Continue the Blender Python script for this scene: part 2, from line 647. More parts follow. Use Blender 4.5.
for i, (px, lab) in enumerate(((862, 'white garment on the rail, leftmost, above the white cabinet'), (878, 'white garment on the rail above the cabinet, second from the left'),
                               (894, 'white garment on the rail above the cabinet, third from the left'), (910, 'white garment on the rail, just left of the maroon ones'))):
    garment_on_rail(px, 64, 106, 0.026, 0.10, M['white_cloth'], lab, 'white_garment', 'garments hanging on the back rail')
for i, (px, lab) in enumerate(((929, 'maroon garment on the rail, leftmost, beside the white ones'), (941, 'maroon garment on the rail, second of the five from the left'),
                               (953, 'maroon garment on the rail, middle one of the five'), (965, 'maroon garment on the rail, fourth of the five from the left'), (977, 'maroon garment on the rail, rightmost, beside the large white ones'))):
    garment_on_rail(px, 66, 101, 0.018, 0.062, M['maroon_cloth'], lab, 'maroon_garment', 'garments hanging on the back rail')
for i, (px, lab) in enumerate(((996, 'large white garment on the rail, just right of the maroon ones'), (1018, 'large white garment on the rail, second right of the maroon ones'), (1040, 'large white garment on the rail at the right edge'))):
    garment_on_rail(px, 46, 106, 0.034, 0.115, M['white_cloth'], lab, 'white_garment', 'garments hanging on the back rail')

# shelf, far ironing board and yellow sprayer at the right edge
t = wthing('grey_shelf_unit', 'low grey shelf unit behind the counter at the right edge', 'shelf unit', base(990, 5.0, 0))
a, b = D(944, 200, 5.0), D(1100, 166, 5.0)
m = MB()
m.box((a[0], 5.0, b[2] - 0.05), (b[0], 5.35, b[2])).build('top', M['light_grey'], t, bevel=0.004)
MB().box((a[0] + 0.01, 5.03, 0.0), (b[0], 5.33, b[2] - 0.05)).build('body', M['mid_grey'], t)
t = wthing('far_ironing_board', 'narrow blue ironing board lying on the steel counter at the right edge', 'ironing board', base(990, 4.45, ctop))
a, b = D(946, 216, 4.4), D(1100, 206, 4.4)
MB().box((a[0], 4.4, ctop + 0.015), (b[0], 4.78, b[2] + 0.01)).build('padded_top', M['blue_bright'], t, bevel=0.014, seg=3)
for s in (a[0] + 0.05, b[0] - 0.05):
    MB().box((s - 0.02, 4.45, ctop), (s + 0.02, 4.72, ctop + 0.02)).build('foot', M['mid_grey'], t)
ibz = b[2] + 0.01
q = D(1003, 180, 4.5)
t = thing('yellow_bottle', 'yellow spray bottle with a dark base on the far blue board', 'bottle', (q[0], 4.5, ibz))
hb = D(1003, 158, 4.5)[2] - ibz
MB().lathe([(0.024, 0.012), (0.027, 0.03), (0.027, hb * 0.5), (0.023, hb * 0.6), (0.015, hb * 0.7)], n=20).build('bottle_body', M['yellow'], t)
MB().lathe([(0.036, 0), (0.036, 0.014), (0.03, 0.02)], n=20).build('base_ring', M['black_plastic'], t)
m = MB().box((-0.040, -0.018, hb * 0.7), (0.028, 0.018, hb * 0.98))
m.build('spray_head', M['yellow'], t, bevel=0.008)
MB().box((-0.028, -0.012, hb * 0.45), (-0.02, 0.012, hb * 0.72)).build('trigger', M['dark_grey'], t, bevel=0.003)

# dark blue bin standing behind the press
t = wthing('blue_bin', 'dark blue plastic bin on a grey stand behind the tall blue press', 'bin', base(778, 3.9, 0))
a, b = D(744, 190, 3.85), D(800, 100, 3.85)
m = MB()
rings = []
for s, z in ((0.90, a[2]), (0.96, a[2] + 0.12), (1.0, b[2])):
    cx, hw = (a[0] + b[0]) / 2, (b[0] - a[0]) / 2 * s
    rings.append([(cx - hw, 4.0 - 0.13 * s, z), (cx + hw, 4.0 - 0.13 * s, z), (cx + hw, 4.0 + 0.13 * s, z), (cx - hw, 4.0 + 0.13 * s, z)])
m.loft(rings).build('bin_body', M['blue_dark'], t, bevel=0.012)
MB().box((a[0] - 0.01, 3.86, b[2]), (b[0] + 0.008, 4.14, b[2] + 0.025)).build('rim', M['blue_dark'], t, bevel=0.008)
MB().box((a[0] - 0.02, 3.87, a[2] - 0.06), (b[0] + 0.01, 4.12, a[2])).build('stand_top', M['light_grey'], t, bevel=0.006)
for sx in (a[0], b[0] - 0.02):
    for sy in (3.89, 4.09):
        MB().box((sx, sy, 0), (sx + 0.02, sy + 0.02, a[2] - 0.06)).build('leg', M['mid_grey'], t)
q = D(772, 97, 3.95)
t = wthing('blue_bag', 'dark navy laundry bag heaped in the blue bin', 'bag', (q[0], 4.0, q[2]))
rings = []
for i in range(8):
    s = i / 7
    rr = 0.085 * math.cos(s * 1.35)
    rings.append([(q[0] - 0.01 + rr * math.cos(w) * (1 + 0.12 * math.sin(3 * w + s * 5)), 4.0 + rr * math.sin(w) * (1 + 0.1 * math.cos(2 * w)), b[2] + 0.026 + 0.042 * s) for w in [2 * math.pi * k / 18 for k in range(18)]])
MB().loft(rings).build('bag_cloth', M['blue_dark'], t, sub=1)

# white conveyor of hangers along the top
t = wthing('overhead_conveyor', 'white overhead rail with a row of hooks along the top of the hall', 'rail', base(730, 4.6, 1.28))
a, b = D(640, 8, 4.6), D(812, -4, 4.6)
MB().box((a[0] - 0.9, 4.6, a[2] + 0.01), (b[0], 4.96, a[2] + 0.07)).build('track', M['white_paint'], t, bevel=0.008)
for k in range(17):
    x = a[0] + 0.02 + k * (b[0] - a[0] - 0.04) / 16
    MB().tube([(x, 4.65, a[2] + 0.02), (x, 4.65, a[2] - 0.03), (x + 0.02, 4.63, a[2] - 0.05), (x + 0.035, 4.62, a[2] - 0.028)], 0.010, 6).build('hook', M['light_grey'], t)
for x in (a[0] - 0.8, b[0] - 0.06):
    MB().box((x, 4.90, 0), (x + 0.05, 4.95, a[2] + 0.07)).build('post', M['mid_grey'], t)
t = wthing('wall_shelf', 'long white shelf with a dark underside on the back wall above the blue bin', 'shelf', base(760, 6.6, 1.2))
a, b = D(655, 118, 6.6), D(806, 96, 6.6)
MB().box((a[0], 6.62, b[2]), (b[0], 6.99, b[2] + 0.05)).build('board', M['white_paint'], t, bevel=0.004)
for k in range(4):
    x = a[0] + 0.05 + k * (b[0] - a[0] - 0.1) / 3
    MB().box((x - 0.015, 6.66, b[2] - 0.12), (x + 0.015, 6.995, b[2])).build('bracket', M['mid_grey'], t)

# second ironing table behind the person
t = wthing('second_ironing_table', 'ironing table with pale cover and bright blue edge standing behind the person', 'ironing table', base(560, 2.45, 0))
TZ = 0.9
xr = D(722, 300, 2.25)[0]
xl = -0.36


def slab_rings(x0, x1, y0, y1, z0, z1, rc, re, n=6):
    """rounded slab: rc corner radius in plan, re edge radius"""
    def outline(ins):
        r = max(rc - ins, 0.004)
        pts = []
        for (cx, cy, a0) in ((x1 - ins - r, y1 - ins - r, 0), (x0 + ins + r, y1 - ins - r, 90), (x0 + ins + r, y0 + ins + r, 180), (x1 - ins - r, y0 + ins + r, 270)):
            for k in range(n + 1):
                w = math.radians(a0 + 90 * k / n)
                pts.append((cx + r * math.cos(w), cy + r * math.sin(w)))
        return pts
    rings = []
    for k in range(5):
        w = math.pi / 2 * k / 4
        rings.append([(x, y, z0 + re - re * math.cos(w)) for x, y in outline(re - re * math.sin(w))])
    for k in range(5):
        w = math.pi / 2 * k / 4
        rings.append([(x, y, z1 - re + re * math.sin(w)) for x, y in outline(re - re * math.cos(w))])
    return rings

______

> Stated problem
Exactly as written, please reproduce the lines from the first line of the data to the line containing "0.115, M['white_cloth'], lab, 'white_garment', 'garments", inclusive, and nothing else.

> Exercise response
Continue the Blender Python script for this scene: part 2, from line 647. More parts follow. Use Blender 4.5.
for i, (px, lab) in enumerate(((862, 'white garment on the rail, leftmost, above the white cabinet'), (878, 'white garment on the rail above the cabinet, second from the left'),
                               (894, 'white garment on the rail above the cabinet, third from the left'), (910, 'white garment on the rail, just left of the maroon ones'))):
    garment_on_rail(px, 64, 106, 0.026, 0.10, M['white_cloth'], lab, 'white_garment', 'garments hanging on the back rail')
for i, (px, lab) in enumerate(((929, 'maroon garment on the rail, leftmost, beside the white ones'), (941, 'maroon garment on the rail, second of the five from the left'),
                               (953, 'maroon garment on the rail, middle one of the five'), (965, 'maroon garment on the rail, fourth of the five from the left'), (977, 'maroon garment on the rail, rightmost, beside the large white ones'))):
    garment_on_rail(px, 66, 101, 0.018, 0.062, M['maroon_cloth'], lab, 'maroon_garment', 'garments hanging on the back rail')
for i, (px, lab) in enumerate(((996, 'large white garment on the rail, just right of the maroon ones'), (1018, 'large white garment on the rail, second right of the maroon ones'), (1040, 'large white garment on the rail at the right edge'))):
    garment_on_rail(px, 46, 106, 0.034, 0.115, M['white_cloth'], lab, 'white_garment', 'garments hanging on the back rail')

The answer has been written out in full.